Pero la atención que Eça le presta a la milagrería no se centra sólo en sus secuelas comerciales, sino en unos componentes narrativos que acercan el relato de los milagros a la literatura fantástica, a los cuentos infantiles o folclóricos y a la antropología.

Para un novelista como él, debía de ser todo un reto indagar con la fría mirada naturalista, tan cercana a los métodos científicos, en las manifestaciones irracionalistas y milagreras que se prodigaban en aquel final de siglo y que denunciaron otros novelistas como Zola o Clarín.

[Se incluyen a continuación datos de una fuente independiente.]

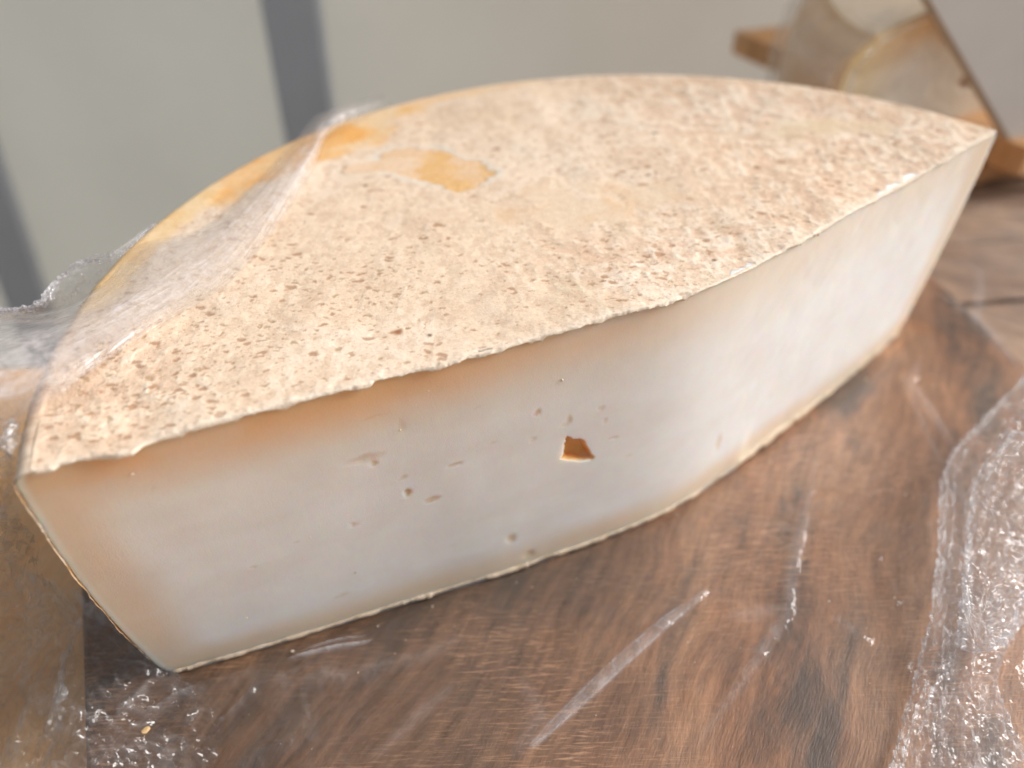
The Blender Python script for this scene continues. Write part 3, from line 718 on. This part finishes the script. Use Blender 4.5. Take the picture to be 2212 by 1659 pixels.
# ------------------------------------------------------------------ plastic film
pf = empty('plastic_wrap', (0, .1, 0), 'crumpled clear plastic wrap spread under and bunched round the large cheese', 'plastic wrap')
# a) sheet lying on the board
def poly_d(x, y, pts):
    d = np.full(x.shape, 1e9); tt_ = np.zeros(x.shape); L = 0
    P_ = [np.array(at(*p)[:2]) for p in pts]; tot = sum(np.linalg.norm(P_[i + 1] - P_[i]) for i in range(len(P_) - 1))
    for i in range(len(P_) - 1):
        a, b = P_[i], P_[i + 1]; e = b - a; l = np.linalg.norm(e)
        t = np.clip(((x - a[0]) * e[0] + (y - a[1]) * e[1]) / (l * l), 0, 1)
        dd = np.hypot(x - a[0] - e[0] * t, y - a[1] - e[1] * t); m = dd < d
        d = np.where(m, dd, d); tt_ = np.where(m, (L + t * l) / tot, tt_); L += l
    return d, tt_
nx, ny = 880, 620
xr = np.linspace(-.21, .30, nx); yr = np.linspace(.015, .36, ny)
X, Y = np.meshgrid(xr, yr)
lf = at(172, 1500).x
left = ss(-.035, -.075, X) * ss(.15, .11, Y); rightm = ss(.05, .14, X)
wX = X + .01 * (fbm(X * 20, Y * 20, 2, 900) - .5); wY = Y + .01 * (fbm(X * 20, Y * 20, 2, 901) - .5)
rdg = ridge(wX * 38, wY * 46, 3, 910)
h = .0012 + .0006 * rdg ** 3 + (.0004 * rightm - .0004) * 0 + left * (.0050 * ridge(wX * 55, wY * 55, 4, 911) ** 2) + .0006 * fbm(X * 15, Y * 15, 2, 912)
milk = .004 + .022 * fbm(X * 14, Y * 14, 3, 913) + left * .03 * ss(.5, .8, ridge(wX * 55, wY * 55, 4, 911))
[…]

Por eso, más cerca del Diccionario de lugares comunes de Flaubert que de un Flos sanctorum barroco o un Miracula medieval, Eça de Queiroz desmenuza los componentes de los milagros y hace con ellos una clasificación alfabética propia de un diccionario temático. Con un método más propio de la antropología y los estudios folclóricos que de la literatura, el novelista desmenuza los ingredientes que integran cada relato milagroso y pone al descubierto cómo se repiten en distintos contextos y con diverso grado de concentración.

Más comunes y menos irrepetibles de lo que habría que exigir a los milagros, la disección de los componentes del relato milagrero prescinde del comentario porque se comenta por sí misma. Eça no juzga, analiza con distancia demoledora, con una mirada de laboratorio que no emite juicios de valor. Pero no hace falta: el resultado del análisis es tan elocuente que desintegra no sólo los elementos del relato, sino el efecto de conjunto.

Con abundantes viñetas interiores procedentes de un libro de leyendas piadosas que se publicó en Venecia en 1494, habitan estas páginas santos de cartón piedra o de yeso, pero con nombres tan irrepetibles como San Serenico o Santa Toreta, San Cutberto o Santa Aldegunda. Y vuelan las abejas que entran en las bocas infantiles de San Isidoro o San Ambrosio para profetizar su elocuencia futura. Hay otros elegidos que cruzan ríos de aguas profundas, o las hacen brotar en el desierto o en la roca. Y hay aguas obedientes que se separan para dejar paso a los ungidos por la gracia.

Aguas que se convierten en vino y aves proveedoras que dan alimento al santo. Y santos que en épocas de hambres y penurias multiplican el pan o el trigo. O almas voladoras y ángeles consoladores o bélicos. Y los 6666 mártires de la legión tebana de San Mauricio.

Y sobre todo apariciones, muchas apariciones de Cristo, de la Virgen, o de santos que aparecen de tres en tres para poner pruebas tan absurdas como esta, que Eça toma de un Acta Sanctorum:

DE CÓMO SE MANDA A SANTA RITA DE CASIA QUE RIEGUE DIARIAMENTE UN LEÑO.- Rita era hija de padres respetables y vivió casada durante dieciocho años, al cabo de los cuales enviudó; pidió admisión en el convento de Santa María Magdalena, que le fue negada por se contrario a la regla del convento admitir viudas en la comunidad. Pero san Agustín, san Nicolás Tolentino y san Juan Bautista aparecieron por la noche, abrieron las puertas del claustro y la hicieron entrar; naturalmente, después quedó admitida en la congregación. Con el fin de comprobar su obediencia, le encargaron regar un leño que había en la huerta del convento, lo que ella hizo a diario y sin murmurar.

Al aislar así lo fantástico y reducirlo a entradas de un diccionario temático, al ordenar en un compendio sistemático lo que vive en el desorden de lo irracional, las hagiografías y las hagiologías, el Flos Sanctorum y los martirologios se desencuadernan y dejan ver sus costuras igual que la luz desintegraba a las apariciones de seres diabólicos o vampíricos de la imaginación romántica.